Any series that turns up on Wednesdays at 10 on ABC could use a bulletproof vest. The Unusuals replaces the sublime and just-canceled Life on Mars, which replaced the skeevy, but well-liked by many, Dirty Sexy Money, which replaced the magnificent but little-watched The Nine, which replaced the cult-hit sci-fi scare-a-thon Invasion, which replaced Wife Swap (which naturally still lingers elsewhere), which replaced the appealing Karen Sisco.

You have to go all the way back to the '80s and China Beach to find a show, other than newsmagazines, that has made it at least two seasons on ABC on Wednesdays at 10.

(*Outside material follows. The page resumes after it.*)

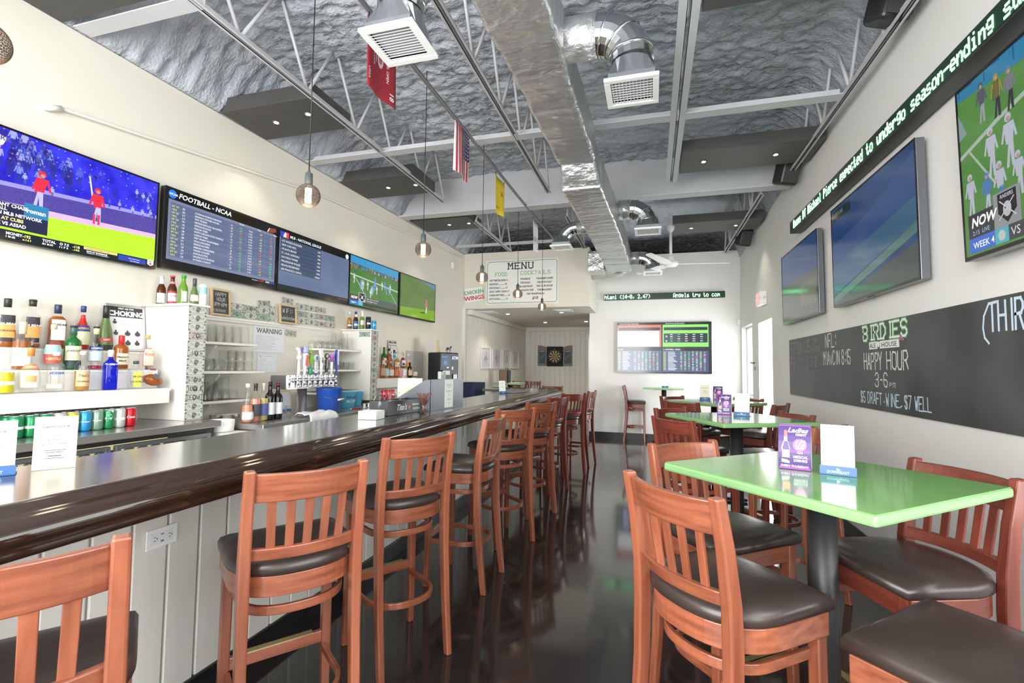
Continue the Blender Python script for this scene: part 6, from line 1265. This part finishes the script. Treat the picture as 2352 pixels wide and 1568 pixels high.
bottle('square clear vodka bottle with yellow label, bottom step', at_(312, -3.42, z1_), 'std', .040, .19, 'clear', None, 0, 4, [(.08, .62, (.68, .62, .08), 'IRON|VODKA', .014, (.1, .1, .05), .5)], (.06, .06, .07), .02, grp=LG)
# football shaped decanter
P = at_(352, -3.42, z1_); t = thing('football_decanter', 'amber football-shaped decanter at the end of the bottom step', 'bottle', P, 1.35)
pts = [(-.075, .0), (-.06, .022), (-.03, .040), (0, .045), (.03, .040), (.06, .022), (.075, 0)]
Ml = Matrix.Translation((0, 0, .058)) @ Matrix.Rotation(.25, 4, 'Y') @ Matrix.Rotation(PI/2, 4, 'Y')
MB().lathe([(max(r_, .001), x) for x, r_ in pts], GC['clear'], n=20, M=Ml).build('glass_body', t); MB().lathe([(max(r_*.92, .001), x*.95) for x, r_ in pts], LQ['amber'], n=20, M=Ml).build('liquid', t)
MB().lathe([(.014, .095), (.012, .12), (.017, .125)], glassc, (.0, 0, 0)).build('neck', t); MB().lathe([(.016, .126), (.018, .135), (.012, .14)], mat('maroon_cap', (.28, .05, .07), .4)).build('cap', t); MB().bx(-.05, -.03, -.03, .03, 0, .02, glassc).bx(.03, .05, -.03, .03, 0, .02, glassc).build('feet', t); MB().box((.0, -.047, .085), (.035, .002, .03), flat((.1, .12, .14)), M=Matrix.Rotation(.5, 4, 'Y')).build('label', t)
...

China Beach, The Nine, Life on Mars - this is very good TV company, in the top 40 or 50 of all the big-network dramas made in the last two decades. The Unusuals is a step below, but still different, sometimes exciting, sometimes inspiring smiles.

A criminal dressed as a hot dog in a bun demands access to the phone. "Who you gonna call?" a cop asks. "The Hamburglar?"

One officer reeks of self-righteous religiosity, trying to escape his checkered past: "I wasn't always the pillar of virtue that you see before you," he admits. "As a youth, I was prone to libations and wanton acts of teenagery."

There are cases and chases, just as in other cop shows, and mysteries to solve. Tonight, a not-so-well-respected detective turns up dead, and the police go after a cat burglar.

Who steals cats.

NYPD Blue portrayed tough New York with blue-collar cops. Law & Order hangs out more with the upper crust, pointedly keeping its characters superficial.

With neuroses enough for the whole department, the cops' characters count on The Unusuals, which works the quirks in the corners and finds something seen only sporadically on TV police drama: fun.